- Required task -
Restate each line word for word. Leave out every picture.

- Recorded information -
******************************

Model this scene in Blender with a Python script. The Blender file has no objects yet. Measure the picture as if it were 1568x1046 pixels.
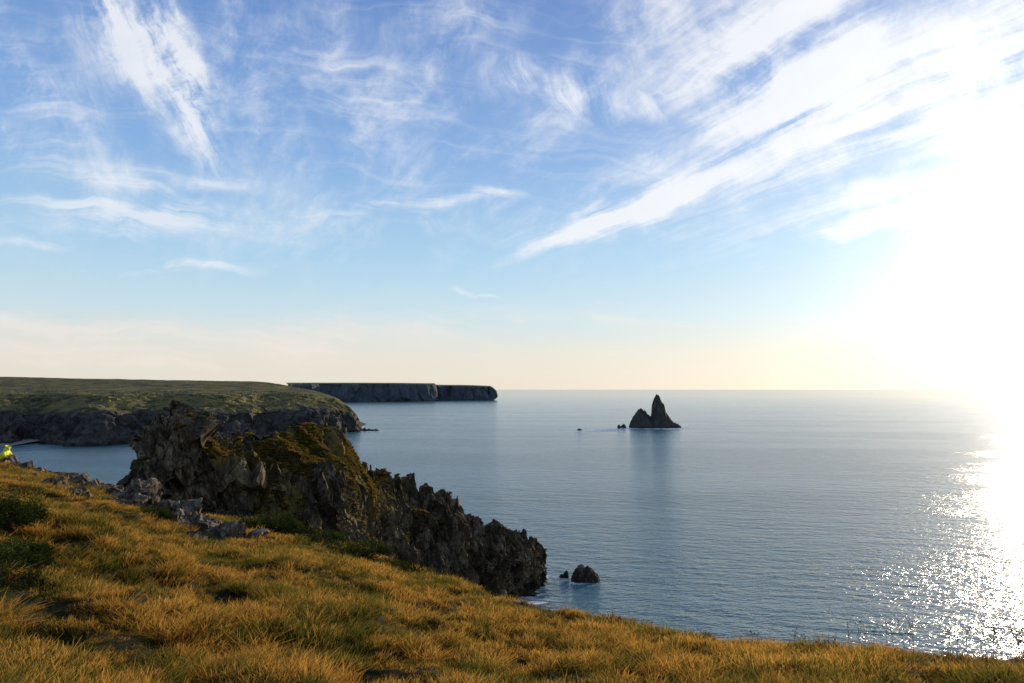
import bpy, math, random
import numpy as np
from mathutils import Vector, Matrix
random.seed(7); rng=np.random.default_rng(7)
scene=bpy.context.scene
EYE=50.0; F=1045.0; TH=math.radians(4.0)
SUN_AZ=math.radians(40); SUN_EL=math.radians(9)

def P(px,py,Y):
    a=(px-784)/F; b=(523-py)/F
    dy=math.cos(TH)-b*math.sin(TH); dz=math.sin(TH)+b*math.cos(TH)
    return (a/dy*Y, Y, EYE+dz/dy*Y)
def XY(px,Y,z):           # ground-plan position
    return ((px-784)/F*Y,Y,z)

# ------------------------------------------------------------ numpy noise
def _h(ix,iy,iz,s):
    n=(ix.astype(np.int64)*374761393+iy.astype(np.int64)*668265263+iz.astype(np.int64)*1274126177+s*974634777)&0xffffffff
    n=((n^(n>>13))*1274126177)&0xffffffff
    n=((n^(n>>16))*2246822519)&0xffffffff
    return ((n^(n>>15))&0xffffff)/float(0xffffff)
def vnoise(p,s=0):
    i=np.floor(p).astype(np.int64); f=p-i; f=f*f*f*(f*(f*6-15)+10)
    r=0
    for dx in (0,1):
        wx=f[:,0] if dx else 1-f[:,0]
        for dy in (0,1):
            wy=f[:,1] if dy else 1-f[:,1]
            for dz in (0,1):
                wz=f[:,2] if dz else 1-f[:,2]
                r=r+_h(i[:,0]+dx,i[:,1]+dy,i[:,2]+dz,s)*wx*wy*wz
    return r
def fbm(p,oct=4,s=0,gain=.5):
    r=0;a=1;t=0
    for o in range(oct):
        r=r+a*vnoise(p*2**o+17.3*o,s+o); t+=a; a*=gain
    return r/t
def facet(p,s=0,tilt=.9):
    i=np.floor(p).astype(np.int64)
    best=np.full(len(p),1e9); val=np.zeros(len(p))
    for dx in (-1,0,1):
        for dy in (-1,0,1):
            for dz in (-1,0,1):
                cx=i[:,0]+dx;cy=i[:,1]+dy;cz=i[:,2]+dz
                c=np.stack([cx+_h(cx,cy,cz,s),cy+_h(cx,cy,cz,s+1),cz+_h(cx,cy,cz,s+2)],1)
                d=p-c; dd=(d*d).sum(1)
                g=np.stack([_h(cx,cy,cz,s+3)-.5,_h(cx,cy,cz,s+4)-.5,_h(cx,cy,cz,s+5)-.5],1)
                v=_h(cx,cy,cz,s+6)-.5+tilt*2*(d*g).sum(1)
                m=dd<best; best[m]=dd[m]; val[m]=v[m]
    return val

# ------------------------------------------------------------ node helpers
def newmat(name):
    m=bpy.data.materials.new(name); m.use_nodes=True
    nt=m.node_tree; nt.nodes.clear()
    out=nt.nodes.new('ShaderNodeOutputMaterial')
    return m,nt,out
def N(nt,t,**k):
    n=nt.nodes.new(t)
    for a,b in k.items(): setattr(n,a,b)
    return n
def L(nt,a,b): nt.links.new(a,b)
def ramp(nt,fac,stops,interp='LINEAR'):
    r=N(nt,'ShaderNodeValToRGB'); r.color_ramp.interpolation=interp
    e=r.color_ramp.elements
    while len(e)<len(stops): e.new(.5)
    for i,(p,c) in enumerate(stops):
        e[i].position=p; e[i].color=(c[0],c[1],c[2],1)
    if fac is not None: L(nt,fac,r.inputs[0])
    return r.outputs[0]
def math_(nt,op,a,b=None,c=None,clamp=False):
    n=N(nt,'ShaderNodeMath',operation=op); n.use_clamp=clamp
    for i,v in enumerate((a,b,c)):
        if v is None: continue
        if hasattr(v,'default_value'): L(nt,v,n.inputs[i])
        else: n.inputs[i].default_value=v
    return n.outputs[0]
def noise(nt,vec,scale,detail=4,rough=.55,dist=0):
    n=N(nt,'ShaderNodeTexNoise'); n.inputs['Scale'].default_value=scale
    n.inputs['Detail'].default_value=detail; n.inputs['Roughness'].default_value=rough
    n.inputs['Distortion'].default_value=dist
    if vec is not None: L(nt,vec,n.inputs['Vector'])
    return n
def mapping(nt,vec,loc=(0,0,0),rot=(0,0,0),sc=(1,1,1),typ='POINT'):
    n=N(nt,'ShaderNodeMapping',vector_type=typ)
    n.inputs['Location'].default_value=loc; n.inputs['Rotation'].default_value=rot; n.inputs['Scale'].default_value=sc
    L(nt,vec,n.inputs['Vector']); return n.outputs[0]
def mixc(nt,f,a,b,bt='MIX'):
    n=N(nt,'ShaderNodeMix',data_type='RGBA',blend_type=bt)
    if hasattr(f,'default_value'): L(nt,f,n.inputs[0])
    else: n.inputs[0].default_value=f
    for i,v in ((6,a),(7,b)):
        if hasattr(v,'default_value'): L(nt,v,n.inputs[i])
        else: n.inputs[i].default_value=(v[0],v[1],v[2],1)
    return n.outputs[2]
def sstep(nt,v,a,b):
    n=N(nt,'ShaderNodeMapRange',interpolation_type='SMOOTHSTEP')
    L(nt,v,n.inputs[0]); n.inputs[1].default_value=a; n.inputs[2].default_value=b
    return n.outputs[0]

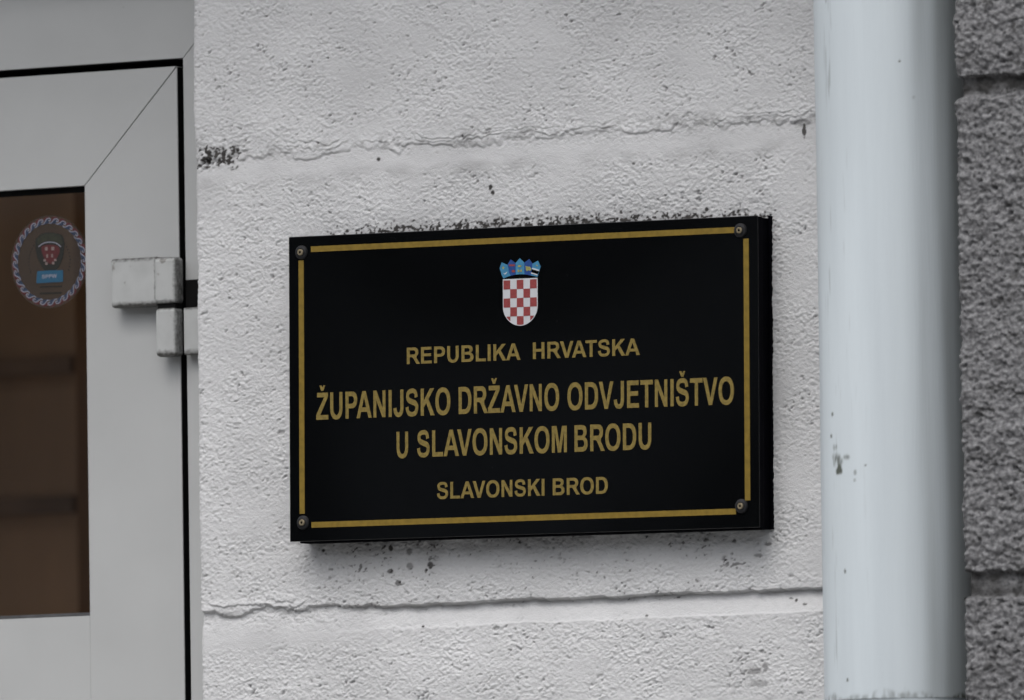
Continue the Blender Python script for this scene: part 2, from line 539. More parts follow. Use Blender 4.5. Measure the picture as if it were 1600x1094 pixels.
# ------------------------------------------------------------------ drainpipe
PR = 0.0728
PCY = -(PR + 0.012)
PCX = hit(1399, 547, PCY)[0]
_, Z_COL = hit(1400, 1090, PCY - PR)


def pipe_mesh(name, r, z0, z1, gfun, material, parent, nseg=460, dz=0.0016):
    nz = max(2, int((z1 - z0) / dz))
    a = np.linspace(0, 2 * math.pi, nseg, endpoint=False)
    z = np.linspace(z0, z1, nz)
    A, Z = np.meshgrid(a, z)
    rr = r + 0.00018 * gnoise(A.shape, 0.00103, 0.02, 0.05)
    X = PCX + rr * np.cos(A); Y = PCY + rr * np.sin(A)
    co = np.stack([X, Y, Z], -1).reshape(-1, 3)
    g = gfun(A, Z, A.shape).reshape(-1)
    i = np.arange(nz - 1)[:, None] * nseg
    k = np.arange(nseg)[None, :]
    k2 = (k + 1) % nseg
    q = np.stack([i + k, i + k2, i + nseg + k2, i + nseg + k], -1).reshape(-1, 4)
    me = bpy.data.meshes.new(name)
    me.vertices.add(len(co)); me.vertices.foreach_set('co', co.astype(np.float32).ravel())
    me.loops.add(q.size); me.loops.foreach_set('vertex_index', q.astype(np.int32).ravel())
    me.polygons.add(len(q)); me.polygons.foreach_set('loop_start', np.arange(0, q.size, 4, dtype=np.int32))
    me.polygons.foreach_set('use_smooth', np.ones(len(q), bool))
    me.update(calc_edges=True)
    at = me.attributes.new('grime_shade', 'FLOAT', 'POINT'); at.data.foreach_set('value', g.astype(np.float32))
    return link(name, me, material, parent)


def ang_of(px):
    """angle round the pipe that shows at image column px"""
    u = (px - 1399) / 1593 / PR
    u = max(-0.999, min(0.999, u))
    # camera-right direction is (cos YAW, sin YAW); towards camera is (sin YAW, -cos YAW)
    v = math.sqrt(1 - u * u)
    x = u * math.cos(YAW) + v * math.sin(YAW); y = u * math.sin(YAW) - v * math.cos(YAW)
    return math.atan2(y, x) % (2 * math.pi)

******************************

- Answer to this task -
Model this scene in Blender with a Python script. The Blender file has no objects yet. Measure the picture as if it were 1568x1046 pixels.
import bpy, math, random
import numpy as np
from mathutils import Vector, Matrix
random.seed(7); rng=np.random.default_rng(7)
scene=bpy.context.scene
EYE=50.0; F=1045.0; TH=math.radians(4.0)
SUN_AZ=math.radians(40); SUN_EL=math.radians(9)

def P(px,py,Y):
    a=(px-784)/F; b=(523-py)/F
    dy=math.cos(TH)-b*math.sin(TH); dz=math.sin(TH)+b*math.cos(TH)
    return (a/dy*Y, Y, EYE+dz/dy*Y)
def XY(px,Y,z):           # ground-plan position
    return ((px-784)/F*Y,Y,z)

# ------------------------------------------------------------ numpy noise
def _h(ix,iy,iz,s):
    n=(ix.astype(np.int64)*374761393+iy.astype(np.int64)*668265263+iz.astype(np.int64)*1274126177+s*974634777)&0xffffffff
    n=((n^(n>>13))*1274126177)&0xffffffff
    n=((n^(n>>16))*2246822519)&0xffffffff
    return ((n^(n>>15))&0xffffff)/float(0xffffff)
def vnoise(p,s=0):
    i=np.floor(p).astype(np.int64); f=p-i; f=f*f*f*(f*(f*6-15)+10)
    r=0
    for dx in (0,1):
        wx=f[:,0] if dx else 1-f[:,0]
        for dy in (0,1):
            wy=f[:,1] if dy else 1-f[:,1]
            for dz in (0,1):
                wz=f[:,2] if dz else 1-f[:,2]
                r=r+_h(i[:,0]+dx,i[:,1]+dy,i[:,2]+dz,s)*wx*wy*wz
    return r
def fbm(p,oct=4,s=0,gain=.5):
    r=0;a=1;t=0
    for o in range(oct):
        r=r+a*vnoise(p*2**o+17.3*o,s+o); t+=a; a*=gain
    return r/t
def facet(p,s=0,tilt=.9):
    i=np.floor(p).astype(np.int64)
    best=np.full(len(p),1e9); val=np.zeros(len(p))
    for dx in (-1,0,1):
        for dy in (-1,0,1):
            for dz in (-1,0,1):
                cx=i[:,0]+dx;cy=i[:,1]+dy;cz=i[:,2]+dz
                c=np.stack([cx+_h(cx,cy,cz,s),cy+_h(cx,cy,cz,s+1),cz+_h(cx,cy,cz,s+2)],1)
                d=p-c; dd=(d*d).sum(1)
                g=np.stack([_h(cx,cy,cz,s+3)-.5,_h(cx,cy,cz,s+4)-.5,_h(cx,cy,cz,s+5)-.5],1)
                v=_h(cx,cy,cz,s+6)-.5+tilt*2*(d*g).sum(1)
                m=dd<best; best[m]=dd[m]; val[m]=v[m]
    return val

# ------------------------------------------------------------ node helpers
def newmat(name):
    m=bpy.data.materials.new(name); m.use_nodes=True
    nt=m.node_tree; nt.nodes.clear()
    out=nt.nodes.new('ShaderNodeOutputMaterial')
    return m,nt,out
def N(nt,t,**k):
    n=nt.nodes.new(t)
    for a,b in k.items(): setattr(n,a,b)
    return n
def L(nt,a,b): nt.links.new(a,b)
def ramp(nt,fac,stops,interp='LINEAR'):
    r=N(nt,'ShaderNodeValToRGB'); r.color_ramp.interpolation=interp
    e=r.color_ramp.elements
    while len(e)<len(stops): e.new(.5)
    for i,(p,c) in enumerate(stops):
        e[i].position=p; e[i].color=(c[0],c[1],c[2],1)
    if fac is not None: L(nt,fac,r.inputs[0])
    return r.outputs[0]
def math_(nt,op,a,b=None,c=None,clamp=False):
    n=N(nt,'ShaderNodeMath',operation=op); n.use_clamp=clamp
    for i,v in enumerate((a,b,c)):
        if v is None: continue
        if hasattr(v,'default_value'): L(nt,v,n.inputs[i])
        else: n.inputs[i].default_value=v
    return n.outputs[0]
def noise(nt,vec,scale,detail=4,rough=.55,dist=0):
    n=N(nt,'ShaderNodeTexNoise'); n.inputs['Scale'].default_value=scale
    n.inputs['Detail'].default_value=detail; n.inputs['Roughness'].default_value=rough
    n.inputs['Distortion'].default_value=dist
    if vec is not None: L(nt,vec,n.inputs['Vector'])
    return n
def mapping(nt,vec,loc=(0,0,0),rot=(0,0,0),sc=(1,1,1),typ='POINT'):
    n=N(nt,'ShaderNodeMapping',vector_type=typ)
    n.inputs['Location'].default_value=loc; n.inputs['Rotation'].default_value=rot; n.inputs['Scale'].default_value=sc
    L(nt,vec,n.inputs['Vector']); return n.outputs[0]
def mixc(nt,f,a,b,bt='MIX'):
    n=N(nt,'ShaderNodeMix',data_type='RGBA',blend_type=bt)
    if hasattr(f,'default_value'): L(nt,f,n.inputs[0])
    else: n.inputs[0].default_value=f
    for i,v in ((6,a),(7,b)):
        if hasattr(v,'default_value'): L(nt,v,n.inputs[i])
        else: n.inputs[i].default_value=(v[0],v[1],v[2],1)
    return n.outputs[2]
def sstep(nt,v,a,b):
    n=N(nt,'ShaderNodeMapRange',interpolation_type='SMOOTHSTEP')
    L(nt,v,n.inputs[0]); n.inputs[1].default_value=a; n.inputs[2].default_value=b
    return n.outputs[0]

Continue the Blender Python script for this scene: part 2, from line 539. More parts follow. Use Blender 4.5. Measure the picture as if it were 1600x1094 pixels.
# ------------------------------------------------------------------ drainpipe
PR = 0.0728
PCY = -(PR + 0.012)
PCX = hit(1399, 547, PCY)[0]
_, Z_COL = hit(1400, 1090, PCY - PR)


def pipe_mesh(name, r, z0, z1, gfun, material, parent, nseg=460, dz=0.0016):
    nz = max(2, int((z1 - z0) / dz))
    a = np.linspace(0, 2 * math.pi, nseg, endpoint=False)
    z = np.linspace(z0, z1, nz)
    A, Z = np.meshgrid(a, z)
    rr = r + 0.00018 * gnoise(A.shape, 0.00103, 0.02, 0.05)
    X = PCX + rr * np.cos(A); Y = PCY + rr * np.sin(A)
    co = np.stack([X, Y, Z], -1).reshape(-1, 3)
    g = gfun(A, Z, A.shape).reshape(-1)
    i = np.arange(nz - 1)[:, None] * nseg
    k = np.arange(nseg)[None, :]
    k2 = (k + 1) % nseg
    q = np.stack([i + k, i + k2, i + nseg + k2, i + nseg + k], -1).reshape(-1, 4)
    me = bpy.data.meshes.new(name)
    me.vertices.add(len(co)); me.vertices.foreach_set('co', co.astype(np.float32).ravel())
    me.loops.add(q.size); me.loops.foreach_set('vertex_index', q.astype(np.int32).ravel())
    me.polygons.add(len(q)); me.polygons.foreach_set('loop_start', np.arange(0, q.size, 4, dtype=np.int32))
    me.polygons.foreach_set('use_smooth', np.ones(len(q), bool))
    me.update(calc_edges=True)
    at = me.attributes.new('grime_shade', 'FLOAT', 'POINT'); at.data.foreach_set('value', g.astype(np.float32))
    return link(name, me, material, parent)


def ang_of(px):
    """angle round the pipe that shows at image column px"""
    u = (px - 1399) / 1593 / PR
    u = max(-0.999, min(0.999, u))
    # camera-right direction is (cos YAW, sin YAW); towards camera is (sin YAW, -cos YAW)
    v = math.sqrt(1 - u * u)
    x = u * math.cos(YAW) + v * math.sin(YAW); y = u * math.sin(YAW) - v * math.cos(YAW)
    return math.atan2(y, x) % (2 * math.pi)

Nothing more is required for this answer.